だとすれば、無理して新幹線が来ることを望むよりも、飛行場を整備し、東京へ直結する航空路線を誘致するほうが、背負わされる負担が少なくて効率的で現実的だと思います。
そうなれば、新幹線のない長野県の南信地区や岐阜県、山形県の日本海側あたりよりも、鳥取県や島根県の方が東京への時間距離が近くなるわけで、考え方によっては、有利な位置に立てると私は考えているのですが、いかがでしょうか。
今日はいすみ鉄道のスタッフが岡山に出張しています。
もちろん日帰りですが、勝浦や大多喜あたりから岡山へ日帰りするとなると、やっぱり羽田空港から飛行機になるようで、私が言う前から「もちろん飛行機ですよ。」と言ってましたが、飛行機という選択肢がない新潟への出張は1泊ですが、新潟より遠い岡山でも飛行機であれば日帰りが可能なわけで、だとすれば、東京からの距離が遠いところでも十分に競争に勝てるのではないでしょうか。
田舎の人だって、乗りなれてくるとやっぱり飛行機を選択する時代なんじゃないかなあと考えるわけです。
ということで、今日のビッグニュースはJRが羽田空港直結の鉄道として、東京、渋谷、新木場の路線を建設するという話題。
これならば羽田空港に到着したお客さんも、迷わず都内の目的地に20分程度で行かれますよね。
ということは、JRが羽田空港アクセスを整備すると、自社の新幹線のお客さんを奪うことになると考えなければなりませんが、実際のところはどうなのでしょうか。
これはあくまでも私の想像ですが、新幹線にも陰りが見えてきています。北陸新幹線が開業すれば、上越新幹線はますます乗りが悪くなるし、東北新幹線も仙台、盛岡、八戸と進むにつれて乗りが悪くなって、新青森はじり貧の状況ですから、北海道新幹線に期待できるとも思えません。
では、どうするかと言えば、私はJRがいつまでも鉄道会社に終始しているとは考えません。
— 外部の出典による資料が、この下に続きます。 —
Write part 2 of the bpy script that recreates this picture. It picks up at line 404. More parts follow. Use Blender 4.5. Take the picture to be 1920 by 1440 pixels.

簡単な話、JRも航空会社をやれば良いんです。
今の時代、航空会社は自社で飛行機、整備場、乗務員、訓練施設などを保有する必要もなくなってきています。フランチャイズでウエットリースしてJRが飛行機を飛ばすことだってできるし、外資のLCCと手を組んでも良いし、ダメになりそうな航空会社を会社ごと買い取るという方法もあるかもしれません。
もし、羽田から大阪へJRが飛行機を飛ばしたらどうでしょう。東京駅、新宿駅から羽田空港に直結する列車を走らせて、空港まで乗り換えなしになれば、リニアなんていらなくなるんです。
まあ、あくまでも私の想像の世界ですが、そのぐらいの発想力はJR幹部の皆さんにはあるんじゃないでしょうか。
今から10数年後にリニア開業の目処がたったころ、リニア不要論が出てくるのは、私には見えているんです。
なぜならば今の時代に20年30年もかかるプロジェクトを建設する根拠となっている現時点での需要予測が正しいとも思えませんからね。
皆様はいかがお考えでしょうか。
あくまでも、私の想像の話ですから、ここだけの話ですよ。